Pretexts for My Iridescence

Undergraduate Thesis Work, 2022

Artist’s Statement

My work over the last four years has become motivated by and situated inside of the psychological space of the child, analyzing and investigating my own identity, lineage, and family history, while utilizing the aesthetics and objects associated with childhood and memory to articulate my own relationship to each. When I speak of psychological space, I am primarily referring to my own childlike interiority and the understanding I have of who I was, what I observed, and, subsequently, how I felt as a child. There is a deep discomfort that has pervaded these evolving perceptions; I have always felt tiny inside my body, lesser than and feeble. My goal as an artist has been to invite others into these intimate and often harrowing spaces. Pretexts for My Iridescence serves as invitation to my family, a kind of offering that expresses my perspective as the youngest and only queer child in our household; it is an offering for my child and teenage selves as well, an atonement for the pain and unsettling nature of memory, abuse, and generational suppression in relation to the queer body, the queer child. 

As a writer and poet, the curiosity I have in language and narrative tends to absorb inherently into my visual work. Thus, I’ve envisioned this collection moving through three narrative acts: Absence, Transparence, and Iridescence. These titles derive from a parenthetical in Jean Genet’s The Thief’s Journal, a transgressive and transformational fixture in queer literature. The full quote reads, “Pretexts for my iridescence, then for my transparence, and finally for my absence, the lads I speak of evaporate. All that remains of them is what remains of me: I exist only through them, who are nothing, existing only through me. They shed light on me, but I am the zone of interference.” When conceptualizing this body of work, I clung to Genet’s words, feeling as if they externalize a general unspoken theme throughout my oeuvre: the self (or extensions of self) as icon, as offering, as absent referent. 

I’ve chosen to invert the order of the triptych Genet presents, allowing “Iridescence” to become the terminus. In my understanding of the word “pretext” and its correlation to this work, it refers to a falsehood given as an explanation or justification for some act, whereas “iridescence” takes on a more conceptual and expansive connotation– it translates personally into something like “becoming” or “emergence;” something that cannot be dulled or ignored. In this case, Absence and Transparence are the pretexts for Iridescence– my family and the pain I’ve endured in my queerness are falsehoods, untrue beginnings for my iridescence, my becoming, my emergence. The family often assumes ownership over the individual or the extensions of its blood/lineage.
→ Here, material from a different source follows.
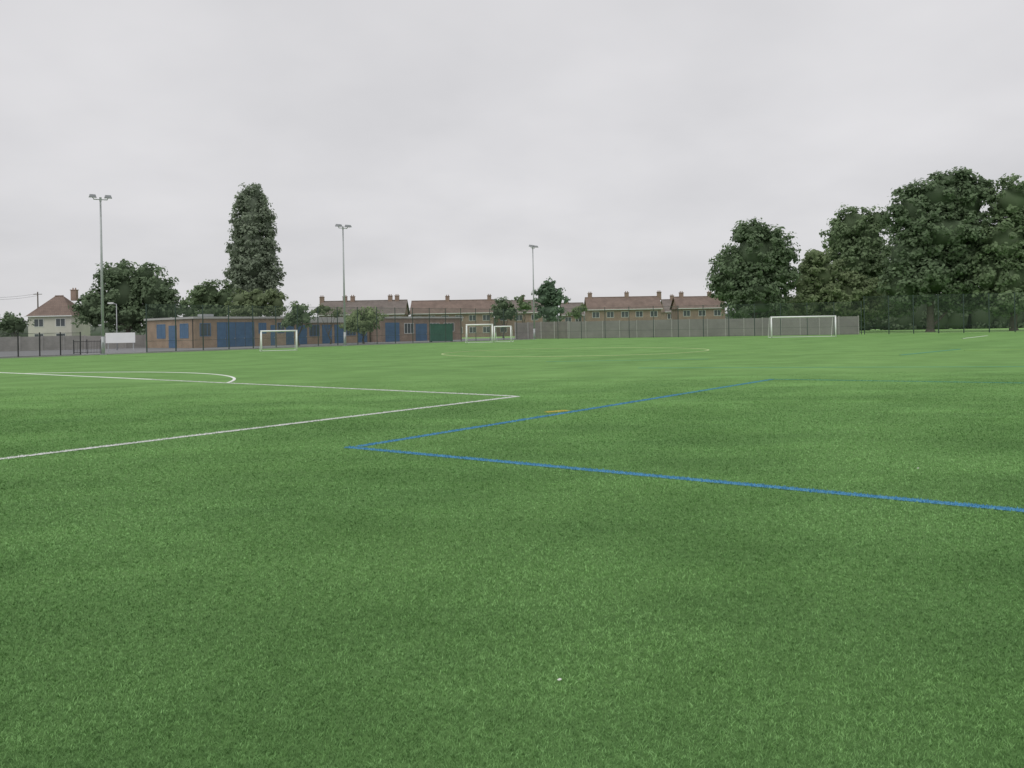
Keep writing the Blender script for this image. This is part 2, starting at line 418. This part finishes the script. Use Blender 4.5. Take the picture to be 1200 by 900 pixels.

Much of who I’ve become as an adult has been attributed or attached to the parenting and teachings of my mother and father, both of whom made the decision, whether conscious or unconscious, to ignore my queerness, discomfort and, at times, existence as I transitioned from adolescence into adulthood. 

The first of these three acts, Absence, touches on the familial dissonance I’ve witnessed throughout my life, calling to question the roles imagery and portraiture take within the context and conception of family and how I exist within such, often sterile and posed, frameworks. This section serves as an acknowledgement or questioning of my family dynamic, but is also a visual form of forgiveness or acknowledgement directed towards my parents. Transparence serves more as a bodily and tonal reclamation, utilizing the hand-sewn/printed transitional objects to reinstate and resituate my body in relation to my family and my interior. It is a proclamation of love towards those who have hurt me, an extension or continuance of forgiveness. The last act, Iridescence is one that preserves and celebrates my body as it stands today. The photographs themselves have gone through a transitional process– they exemplify cleansing and understanding, wholeness and solitude. They externalize the comfort I’ve found within my interiority, my child psychology, while also expressing gratitude and thanks for the body I’ve been given and those who gave it to me.